France right-wing edges out National Front in local elections

Election officials empty a ballot box to count votes from the first-round local elections at Nice city hall March 22, 2015. REUTERS Photo

France's right-wing parties, led by former president Nicolas Sarkozy, edged out the far-right National Front to take first place in local elections on Sunday, in a crucial test ahead of 2017 presidential elections.
      
The conservative alliance, including Sarkozy's opposition UMP, took 32.5 percent of the vote according to the latest polls, ahead of the governing Socialist Party led by much maligned President Francois Hollande.
      
The anti-EU and anti-immigration National Front (FN) led by Marine Le Pen, which had dominated the airwaves during the campaign, fell short of polls that had put it in the lead in the run up to the elections.
      
Provisional official figures gave the FN around 25.35 percent, behind the 30 percent or more it was tipped to win from French voters, dissatisfied with the stagnant economy and issues surrounding immigration.        
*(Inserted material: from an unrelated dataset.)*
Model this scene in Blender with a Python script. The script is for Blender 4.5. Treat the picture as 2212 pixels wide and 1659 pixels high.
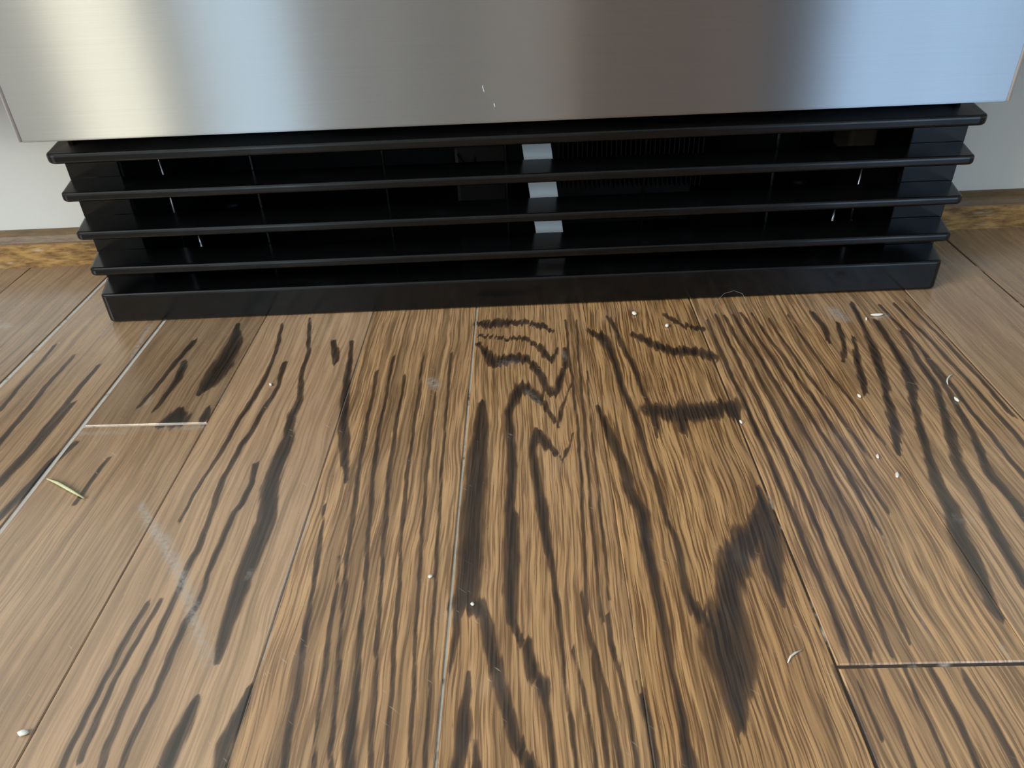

The far-right party led the first-round vote in 43 out of 98 "departments" -- which have power over local issues such as school and welfare budgets -- that voted in Sunday's poll, according to interior ministry figures.
      
The FN is expected to go through to the second round in more than half of the 1,100 "cantons" -- an administrative division below "departments" -- that will vote again in a week, an AFP analysis of the data showed.
      
The party's best results "are concentrated in the southeast, particularly in the cities and near the cities it runs," said political scientist Jean-Yves Camus.        

That put it ahead of Hollande's ruling Socialist Party, whose failure to address double-digit unemployment has seen him haemorrhage support since he took charge in 2012.        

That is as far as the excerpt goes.